One of my great surprises on arriving at the ACCC was the disdain often shown towards consumer law by competition law practitioners.

Misleading behavior can be every bit as damaging to consumers and the economy as anti-competitive behavior. For example, there were instances of prices doubling when consumers were misled about the qualities of a product, yet we rarely saw prices double as a result of a cartel.

Competition law is supposed to follow a consumer welfare standard. The focus is on consumers, just as with consumer law. We are worried about companies gaining market power by anti-competitive means and charging higher prices as a result. Why are we not equally concerned by companies gaining an unfair advantage over their competitors and causing consumer harm by misleading consumers about the characteristics of what they are buying?

In Australia in recent years we achieved legislative change so that penalties for breaches of consumer law are now equal to those of competition law, a change of which I am most proud; that is, consumer law penalties can now be the higher of $10m, three times the profit gained or, if this cannot be determined, 10 percent of turnover. In addition, the companies the ACCC takes to court under consumer law are usually larger and more influential than those taken to court for competition law breaches.

All our economies would be much better served if penalties were aligned between competition and consumer law. This would be a major change in virtually all countries, but particularly in the U.S. and the UK who currently have no penalties for consumer law breaches. This surely must change if the concern is with the welfare of consumers.

    1. Who is the Champion for Competition if not Competition Agencies?

Protecting and promoting competition must always be about more than enforcing competition law. Anti-competitive laws can sometimes cause more problems than anti-competitive behavior, and existing poor market structures may see damaging economic outcomes that are beyond existing competition law’s ability to deal with.

Competition advocacy and market studies are essential tools for competition agencies. While central government policy departments are concerned with competition, they have much else to focus on and, of course, they rarely have a public voice.

Ranged against promoting and maintaining competition are businesses and other sections of the community seeking to gain from reduced competition. Governments can also want to make changes which damage competition, as for example when they are privatizing assets and see that selling an entity with market power will increase the sale proceeds.

Competition is vital to the success of a market economy. Promoting or protecting it also requires specialist expertise. What seems obvious to a competition agency may not even occur to others without the appropriate expertise.

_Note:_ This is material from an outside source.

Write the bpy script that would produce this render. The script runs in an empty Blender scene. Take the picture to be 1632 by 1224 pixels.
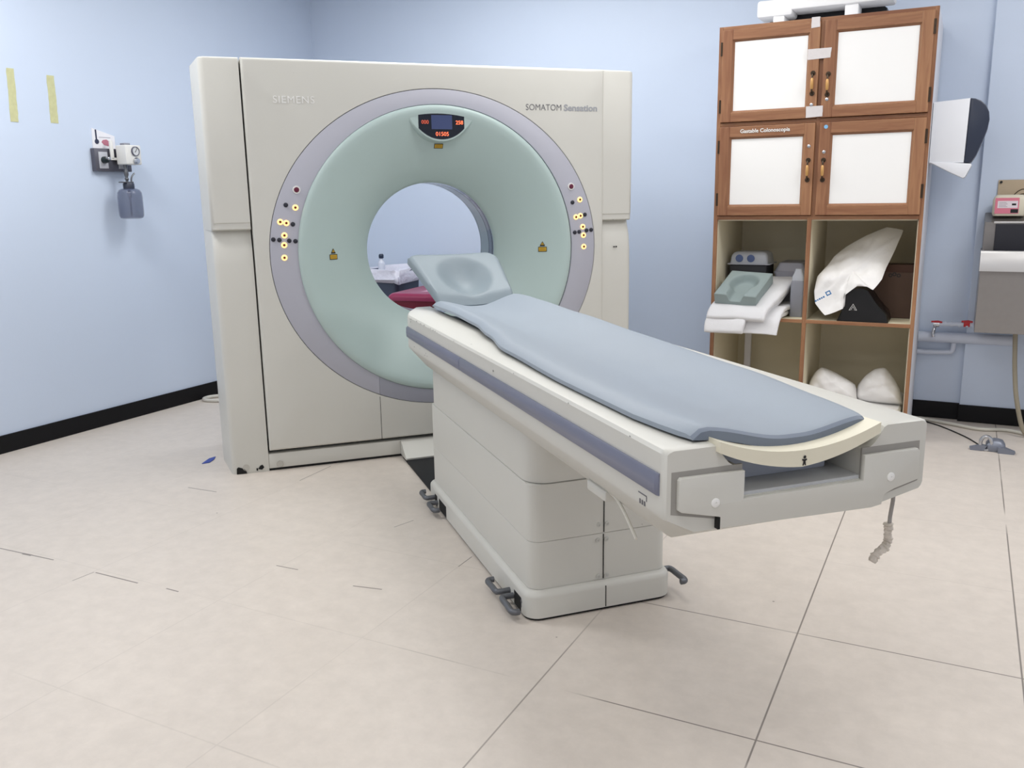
import bpy, bmesh, math, random
from mathutils import Vector, Matrix, noise
rnd = random.Random(7)
C = bpy.context.scene.collection
D = bpy.data
PI = math.pi

# ------------------------------------------------------------------ camera
F_PX = 1396.86
cam_d = D.cameras.new('camera'); cam = D.objects.new('camera', cam_d); C.objects.link(cam)
cam_d.sensor_width = 36; cam_d.lens = F_PX/1632*36; cam_d.clip_start = .05
PITCH, ROLL, YAW = .2115, -.0163, .4756
fw = Vector((-math.sin(YAW)*math.cos(PITCH), math.cos(YAW)*math.cos(PITCH), -math.sin(PITCH)))
rt = Vector((math.cos(YAW), math.sin(YAW), 0)); up = rt.cross(fw)
r2 = math.cos(ROLL)*rt+math.sin(ROLL)*up; u2 = -math.sin(ROLL)*rt+math.cos(ROLL)*up
M = Matrix((r2, u2, -fw)).transposed().to_4x4(); M.translation = (0, 0, 1.3396)
cam.matrix_world = M
bpy.context.scene.camera = cam

# ------------------------------------------------------------------ world, lights, exposure
sc = bpy.context.scene
sc.view_settings.view_transform = 'Standard'; sc.view_settings.look = 'None'
sc.view_settings.exposure = 0.0; sc.view_settings.gamma = 1.0
w = D.worlds.new('world'); sc.world = w; w.use_nodes = True
bg = w.node_tree.nodes['Background']; bg.inputs[0].default_value = (.8, .88, 1, 1); bg.inputs[1].default_value = .15
XL, YB, H_CEIL = -4.618, 5.687, 3.0
def ceiling_lamp(x, y, power, sx=1.2, sy=.6, col=(1, .99, .975)):
    l = D.lights.new('ceiling_lamp', 'AREA'); l.shape = 'RECTANGLE'; l.size = sx; l.size_y = sy
    l.energy = power; l.color = col
    o = D.objects.new('ceiling_lamp', l); C.objects.link(o); o.location = (x, y, H_CEIL-.03)
ceiling_lamp(-2.7, 4.2, 36)
ceiling_lamp(-1.4, 4.2, 14)
ceiling_lamp(-0.9, 3.0, 12)
ceiling_lamp(1.1, 3.9, 36)
ceiling_lamp(-3.7, 2.3, 33)
ceiling_lamp(-0.4, 0.8, 18)
ceiling_lamp(-2.6, -0.8, 24)
ceiling_lamp(1.0, -0.6, 18)

# ------------------------------------------------------------------ materials
def lin(c):
    if isinstance(c, str):
        c = [int(c[i:i+2], 16)/255 for i in (0, 2, 4)]
    return tuple(x/12.92 if x <= .04045 else ((x+.055)/1.055)**2.4 for x in c)+(1,)
MATS = {}
def mat(name, col, rough=.5, metal=0, var=.0, scale=8, bump=0, bscale=60, emit=None, estr=0, alpha=None, trans=0, coat=0, detail=4, spec=None):
    if name in MATS: return MATS[name]
    m = D.materials.new(name); m.use_nodes = True; nt = m.node_tree; b = nt.nodes['Principled BSDF']
    c = lin(col); b.inputs['Base Color'].default_value = c
    b.inputs['Roughness'].default_value = rough; b.inputs['Metallic'].default_value = metal
    if spec is not None: b.inputs['Specular IOR Level'].default_value = spec
    if coat: b.inputs['Coat Weight'].default_value = coat
    if trans: b.inputs['Transmission Weight'].default_value = trans
    if emit: b.inputs['Emission Color'].default_value = lin(emit); b.inputs['Emission Strength'].default_value = estr
    if alpha is not None: b.inputs['Alpha'].default_value = alpha
    tc = nt.nodes.new('ShaderNodeTexCoord')
    if var:
        n = nt.nodes.new('ShaderNodeTexNoise'); n.inputs['Scale'].default_value = scale; n.inputs['Detail'].default_value = detail
        nt.links.new(tc.outputs['Object'], n.inputs['Vector'])
        mx = nt.nodes.new('ShaderNodeMix'); mx.data_type = 'RGBA'
        mx.inputs['A'].default_value = tuple(max(0, x*(1-var)) for x in c[:3])+(1,)
        mx.inputs['B'].default_value = tuple(min(1, x*(1+var)) for x in c[:3])+(1,)
        nt.links.new(n.outputs['Fac'], mx.inputs['Factor']); nt.links.new(mx.outputs['Result'], b.inputs['Base Color'])
    if bump:
        n = nt.nodes.new('ShaderNodeTexNoise'); n.inputs['Scale'].default_value = bscale; n.inputs['Detail'].default_value = 3
        nt.links.new(tc.outputs['Object'], n.inputs['Vector'])
        bp = nt.nodes.new('ShaderNodeBump'); bp.inputs['Strength'].default_value = bump; bp.inputs['Distance'].default_value = .01
        nt.links.new(n.outputs['Fac'], bp.inputs['Height']); nt.links.new(bp.outputs['Normal'], b.inputs['Normal'])
    MATS[name] = m; return m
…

If governments want successful market economies, they should empower their competition agencies to be explicit competition champions.

 

III. CONCLUSION

I hope these reflections are helpful to others. The work of competition and competition agencies is never ending. It is a noble cause with wide implications for our economies and societies.


[1] Rod Sims was Chair of the ACCC from August 1, 2011 to March 20, 2022. He is now a Professor in the Crawford School of Public Policy, at the Australian National University. He is also Chair of the Steering Committee of the Competition Research Policy Network at the Centre for Economic Policy Research, Paris. This article has benefitted from comments by former ACCC Chair Allan Fels, current ACCC Chief Economist Graeme Woodbridge and just retired CMA CEO Andrea Coscelli, on an earlier draft. They are not, of course, responsible for any errors or the opinions in this article.

[2] Jonathan Tepper, The Myth of Capitalism, Wiley, 2019.

[3] Lina M. Khan, Amazon’s Antitrust Paradox, 126 Yale L. J. 710 (2017), 737.

[4] Michael E. Porter, “How Competitive Forces Shape Strategy,” Harvard Business Review, May 1979 (Vol. 57, No. 2), pp. 137–145.

[5] John Kwoka, Controlling Mergers and Market Power: A Program for Reviving Antitrust in America, Competition Policy International, 2020.

[6] Protecting and Promoting Competition in Australia, ACCC, August 27, 2021.